Using sophisticated analytics and a cloud-based approach, it now benefits from a highly statistical view of its quality system running in near real-time. Achieving this took a strategic approach, as part of realising the company’s vision of becoming a data-driven organisation by 2025. So how can other organisations work to achieve this themselves? 

Real-time data modernisation 

Data has the power to transform a huge range of business and operational processes, but companies can come up against issues relating to production. Every time a firm needs to build a new application for products, it may build a product master from scratch, which could be done differently each time, depending on the developer. If there is no consistent set of data for a company’s products, they need to start by creating standard product sets to draw on for sales and manufacturing data. This is the start of the journey to modernise production through data. 

One of the biggest steps in achieving this goal is to move to the cloud. Data should be moved from system applications and products (SAP) and other systems to the cloud to power a responsive system, giving the company insights into everything from work orders, sales orders, and purchase orders, ensuring every end of the enterprise is covered. This means near real-time insight across a host of critical business processes.  

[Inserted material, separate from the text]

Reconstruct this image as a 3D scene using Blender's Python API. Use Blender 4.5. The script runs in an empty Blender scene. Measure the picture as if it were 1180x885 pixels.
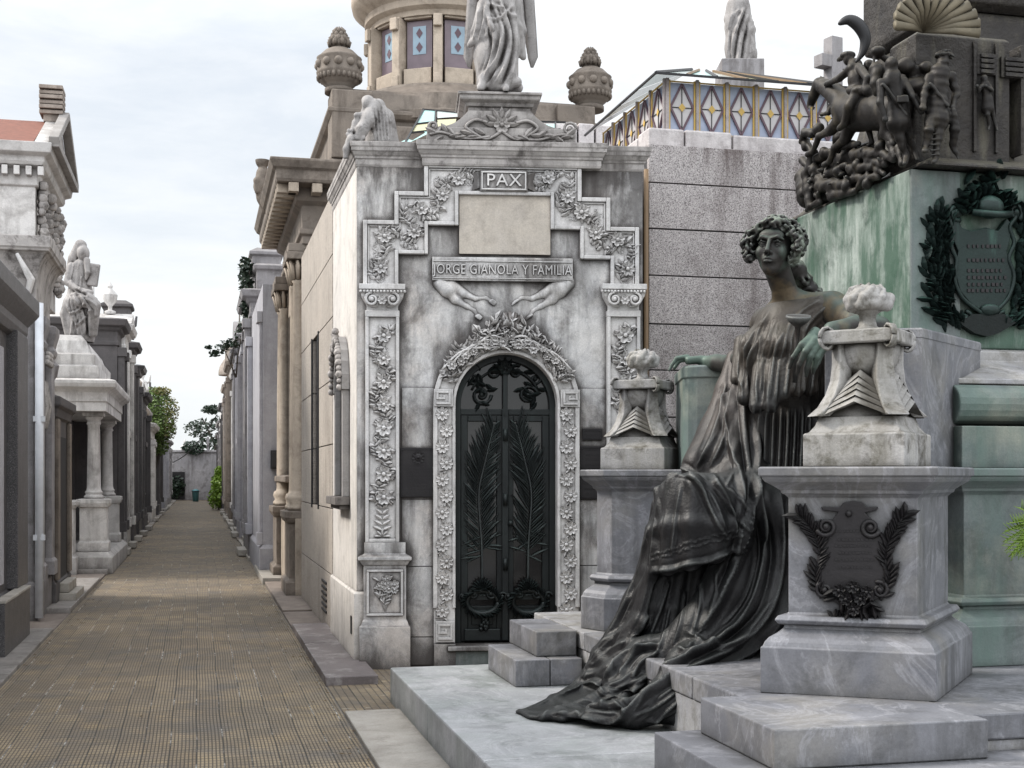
import bpy, bmesh, math, random
import numpy as np
from mathutils import Vector, Matrix, noise
scn = bpy.context.scene
COL = scn.collection
R = math.radians
FP = 1500.0; EYE = 1.6
TH = R(13.53); SN, CS = math.sin(TH), math.cos(TH)   # the path runs 13.5 degrees left of the view axis

def PF(u, v, z=0.0):                      # path frame: u along the path, v to the right of it
    return Vector((-SN*u + CS*v, CS*u + SN*v, z))
def W(x, y, Y):                           # point seen at photo position x, y at distance Y
    return Vector(((x-590)/FP*Y, Y, EYE + (549-y)/FP*Y))
def u_at(x, v):
    k = (x-590)/FP
    return v*(CS-SN*k)/(SN+CS*k)
def v_at(x, u):
    k = (x-590)/FP
    return u*(SN+CS*k)/(CS-SN*k)
def Yd(u, v): return CS*u + SN*v
def zat(y, Y): return EYE + (549-y)/FP*Y

# ---------------------------------------------------------------- objects
def tag(o, label=None, cat=None, group=None, kind=None):
    if label: o['label'] = label
    if cat: o['category'] = cat
    if group: o['group'] = group
    if kind: o['kind'] = kind
    return o
def empty(name, M, label, cat, group=None):
    o = bpy.data.objects.new(name, None); COL.objects.link(o)
    o.empty_display_size = .1
    o.matrix_world = M
    return tag(o, label, cat, group)
def frame(loc, rz=0.0):
    return Matrix.Translation(loc) @ Matrix.Rotation(rz, 4, 'Z')
ID = Matrix.Identity(4)

class MB:
    def __init__(s): s.v = []; s.f = []; s.sm = []
    def add(s, vs, fs, smooth=False):
        n = len(s.v); s.v += [tuple(p) for p in vs]
        s.f += [tuple(i+n for i in f) for f in fs]; s.sm += [smooth]*len(fs)
        return s
    def box(s, x0, x1, y0, y1, z0, z1):
        vs = [(x, y, z) for z in (z0, z1) for y in (y0, y1) for x in (x0, x1)]
        return s.add(vs, [(0,2,3,1),(4,5,7,6),(0,1,5,4),(2,6,7,3),(0,4,6,2),(1,3,7,5)])
    def obox(s, M, a, b, c):
        vs = [M @ Vector((x*a/2, y*b/2, z*c/2)) for z in (-1,1) for y in (-1,1) for x in (-1,1)]
        return s.add(vs, [(0,2,3,1),(4,5,7,6),(0,1,5,4),(2,6,7,3),(0,4,6,2),(1,3,7,5)])
    def prism(s, poly, y0, y1, smooth=False):      # polygon in x,z extruded along y
        n = len(poly)
        vs = [(x, y0, z) for x, z in poly] + [(x, y1, z) for x, z in poly]
        fs = [tuple(range(n)), tuple(range(2*n-1, n-1, -1))] + [(i, i+n, (i+1)%n+n, (i+1)%n) for i in range(n)]
        return s.add(vs, fs, smooth)
    def prismz(s, poly, z0, z1):
        n = len(poly)
        vs = [(x, y, z0) for x, y in poly] + [(x, y, z1) for x, y in poly]
        fs = [tuple(range(n-1,-1,-1)), tuple(range(n, 2*n))] + [(i, (i+1)%n, (i+1)%n+n, i+n) for i in range(n)]
        return s.add(vs, fs)
    def stack(s, poly, prof, smooth=False):        # ccw plan polygon carried through (offset, z) rings
        n = len(poly); base = len(s.v); P = [Vector(p) for p in poly]
        nb = []
        for i in range(n):
            a, b, c = P[i-1], P[i], P[(i+1) % n]
            d1 = (b-a).normalized(); d2 = (c-b).normalized()
            n1 = Vector((d1.y, -d1.x)); n2 = Vector((d2.y, -d2.x))
            m = n1+n2; nb.append(m/max(.2, (1+n1.dot(n2))))
        vs = []
        for off, z in prof:
            for i in range(n):
                q = P[i]+nb[i]*off; vs.append((q.x, q.y, z))
        fs = [tuple(range(n-1,-1,-1))]
        sm = [False]
        for k in range(len(prof)-1):
            for i in range(n):
                j = (i+1) % n
                fs.append((k*n+i, k*n+j, (k+1)*n+j, (k+1)*n+i))
        m = (len(prof)-1)*n
        fs.append(tuple(range(m, m+n)))
        return s.add(vs, fs, smooth)
    def lathe(s, prof, cx=0, cy=0, n=24, smooth=True, wob=None):
        vs = []
        for r, z in prof:
            for i in range(n):
                a = 2*math.pi*i/n; rr = r*(wob(a, z) if wob else 1)
                vs.append((cx+rr*math.cos(a), cy+rr*math.sin(a), z))
        fs = []
        for k in range(len(prof)-1):
            for i in range(n):
                j = (i+1) % n
                fs.append((k*n+i, k*n+j, (k+1)*n+j, (k+1)*n+i))
        s.add(vs, fs, smooth)
        m = len(s.v)-n
        s.f.append(tuple(range(m, m+n))); s.sm.append(False)
        b = len(s.v)-n*len(prof)
        s.f.append(tuple(range(b+n-1, b-1, -1))); s.sm.append(False)
        return s
    def tube(s, pts, rad, n=6, smooth=True, flat=1.0):
        pts = [Vector(p) for p in pts]; m = len(pts)
        if not hasattr(rad, '__len__'): rad = [rad]*m
        vs = []
        up = Vector((0, 0, 1))
        for i, p in enumerate(pts):
            d = (pts[min(i+1, m-1)]-pts[max(i-1, 0)])
            if d.length < 1e-9: d = Vector((0,0,1))
            d.normalize()
            a = d.cross(Vector((0,1,0)) if abs(d.y) < .9 else up).normalized(); b = d.cross(a)
            for k in range(n):
                t = 2*math.pi*k/n
                vs.append(p + a*math.cos(t)*rad[i] + b*math.sin(t)*rad[i]*flat)
        fs = [(i*n+k, i*n+(k+1)%n, (i+1)*n+(k+1)%n, (i+1)*n+k) for i in range(m-1) for k in range(n)]
        fs += [tuple(range(n-1,-1,-1)), tuple(range((m-1)*n, m*n))]
        return s.add(vs, fs, smooth)
    def bar(s, a, b, w, h=None):
        a = Vector(a); b = Vector(b); h = h or w
        d = b-a; L = d.length; d.normalize()
        x = d.cross(Vector((0,1,0)) if abs(d.y) < .9 else Vector((0,0,1))).normalized(); y = x.cross(d)
        M = Matrix((x, y, d)).transposed().to_4x4(); M.translation = (a+b)/2
        return s.obox(M, w, h, L)
    def ball(s, c, r, n=8, m=5, sc=(1,1,1)):
        vs = [(c[0], c[1], c[2]-r*sc[2])]
        for j in range(1, m):
            t = math.pi*j/m
            for i in range(n):
                a = 2*math.pi*i/n
                vs.append((c[0]+r*sc[0]*math.sin(t)*math.cos(a), c[1]+r*sc[1]*math.sin(t)*math.sin(a), c[2]-r*sc[2]*math.cos(t)))
        vs.append((c[0], c[1], c[2]+r*sc[2]))
        fs = [(0, 1+(i+1)%n, 1+i) for i in range(n)]
        for j in range(m-2):
            for i in range(n):
                a = 1+j*n+i; b = 1+j*n+(i+1)%n
                fs.append((a, b, b+n, a+n))
        l = len(vs)-1; o = 1+(m-2)*n
        fs += [(l, o+i, o+(i+1)%n) for i in range(n)]
        return s.add(vs, fs, True)
    def transform(s, M):
        s.v = [tuple(M @ Vector(p)) for p in s.v]; return s
    def build(s, name, mat, parent=None, bevel=0, M=None, fix=False):
        me = bpy.data.meshes.new(name); me.from_pydata(s.v, [], s.f)
        me.polygons.foreach_set('use_smooth', s.sm)
        me.materials.append(mat)
        if fix:
            bm = bmesh.new(); bm.from_mesh(me); bmesh.ops.recalc_face_normals(bm, faces=bm.faces); bm.to_mesh(me); bm.free()
        me.update()
        o = bpy.data.objects.new(name, me); COL.objects.link(o)
        if parent:
            if M == 'W': world_child(o, parent)
            else: o.parent = parent
        elif M is not None and M != 'W': o.matrix_world = M
        if bevel:
            b = o.modifiers.new('bevel', 'BEVEL'); b.width = bevel; b.segments = 2; b.limit_method = 'ANGLE'; b.angle_limit = R(40)
            b.use_clamp_overlap = True
        return o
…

Inspiration for modernisation is driven in part by the expectations now set by consumer technology. Again using the example of Greene Tweed, data in the company’s cloud environment is on average two minutes old and sales data is refreshed every 30 minutes, with plans to reduce this to 20 minutes in the near future. The success of the data analytics program means that the company is about halfway to achieving its 2025 goals, with the next three years earmarked for a focus on implementing a formal data governance program across the whole organisation. 

Hard material gains 

This data-led mindset has also powered the transformation of the manufacturing floor in organisations, with many modern manufacturers adopting a smart factory approach, where myriad devices are all connected via sensors, generating a huge amount of data. 

Smart factories, also spoken of as Industry 4.0, uses AI, cloud computing and connected IoT devices to improve efficiency, optimise production, streamline operating procedures and deliver more sustainable practices. Rich-data analytics is delivering benefits that Deloitte claims help achieve 20% improved asset efficiency, 30% improved product quality, 30% reduced costs, and 10% improved safety and sustainability. 

Capturing all data in the cloud through analytics can make a huge difference in the early detection of anomalies. Early detection of potential issues is hugely important. For example, the ovens used in the company’s manufacturing process at Greene Tweed run at 500oF, and any fluctuation in temperature can compromise the quality of the final product. Equally important, the data from those connected devices enables predictive maintenance; early detection of potential issues with equipment is essential. In short, this approach has allowed the company to ensure product quality and eliminate 15-20% of waste materials. 

By building a robust analytics architecture, organisations can realise the benefits, with cloud technology and analytics combining to deliver continuous actionable intelligence from real-time data to take contextual and timely action.